Spring/Summer 1999



Interred with a 13-year-old boy in the Malibu Historic cemetary, the brass medal is stained with ochre, is about 2.0 cm in length, portrays a bearded St. Francis de Sales, and was probably struck in Italy before 1825.

SOUTHERN CALIFORNIA
"and both parents are fond of their children"
Reinterpretation of Wealthy Chumash Child Burials
by Terisa Green
MEDEA CREEK, AN INLAND SITE LOCATED IN THE CITY OF AGOURA, CONTAINED A completely excavated Late Period cemetery (circa AD 1300 to 1785) with an estimated population of 400 individuals accompanied by 27,000 associated artifacts. Malibu, a named historic village (Humaliwo in Chumash), located on the coast approximately 15 km southeast of Medea Creek via the drainage of Malibu Canyon, contains a completely excavated Historic period cemetery (AD 1775-1805) with an estimated population of 140 individuals with approximately 58,000 artifacts. In both cemeteries, children and infants, despite being outnumbered by adults, accounted for roughly double the amount of artifacts. They were also usually accompanied by approximately three times as many artifacts per capita and were statistically differentiated from adults on the basis of artifact quantities in several different categories.
Chumash ethnography informs us that a system of inheritance was in operation during the Historic period. We also know from ethnography that personal property was inherited not only by children but also by other relatives and that inheritance could even be extended to guild or society brethren. In addition, we know that at least some portion (and in some cases all) of the personal property of an adult was destroyed upon death. Thus, the flow of goods from older to younger generations tends to meander and is sometimes even completely diverted. Even if we were to assume that inheritance was practiced in family lines, primarily from parent to child, it would mean that the bulk of wealth, though not necessarily all, would go to the heirs and not into the grave.
If, however, inherited wealth was being deposited into the graves of children and infants at Medea Creek and Malibu, we would then expect that not all of them would be treated differentially, since presumably only wealthy or high-status families would be able to provide a wealthy burial and that not even all of the children in a wealthy family would receive special treatment. In fact, in support of inherited wealth or status, we do find that not all children receive a wealthy burial. Indeed, many of them have no more artifacts than adults.

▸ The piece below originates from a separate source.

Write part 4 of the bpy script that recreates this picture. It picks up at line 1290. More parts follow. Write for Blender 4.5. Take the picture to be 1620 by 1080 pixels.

Thus, the individual nature of the their treatment argues for some mechanism that singles out individuals in some special way, which may well be inheritance or family status. Certain adult individuals, however, also receive wealthy burials and special treatment. We can say statistically, though, that wealthy children are simply much wealthier than wealthy adults. Thus, there is also some systemic mechanism creating an overall higher number of artifacts in the graves of children.
Inheritance of wealth, ascribed status, or a restriction in funerary rites, while all possible contributors to the predominance of wealthy child burials and frequently cited as such, are inconsistent and illogical as explanations of the phenomenon. Perhaps more compelling are the ethnographic and historic observervations, such as the missionary at Mission Santa Inés quoted in the title of this article, who noted that the Chumash were particularly fond of their children and especially troubled at their death. One possible explanation for the higher incidence of artifacts in child burials may then be that the mourners were particularly moved by the death of a child. Death and burial evoke some of our deepest emotions, fears, and beliefs. To view a wealthy child burial only in terms of social hierarchy or power negotiations, especially for the Chumash, seems narrow.
Why, then, does this view dominate? Statistical rigor and a close reading of ethnohistoric documents did not provide a clear answer as to why Chumash child burials tend to be wealthy. The inability to close upon a single solution is ultimately both unsatisfying and unsettling. It is, however, perhaps more reflective of the broad continuum of human experience. Archaeologists routinely deal with the consequences of action, but the motivations of action tend to languish. Finally, however, an attempt to articulate a past that is imbued with emotion simply lacks credibility-speculative, untestable, and academically "soft." Part of individual and group experience and affecting many other aspects of culture, emotion is socially constructed. It cannot be excavated, but we cannot simply ignore it. Among the Chumash, a wealthy child burial is the result of a different set of funerary rites or higher family status, as well as a distinct expression of emotion.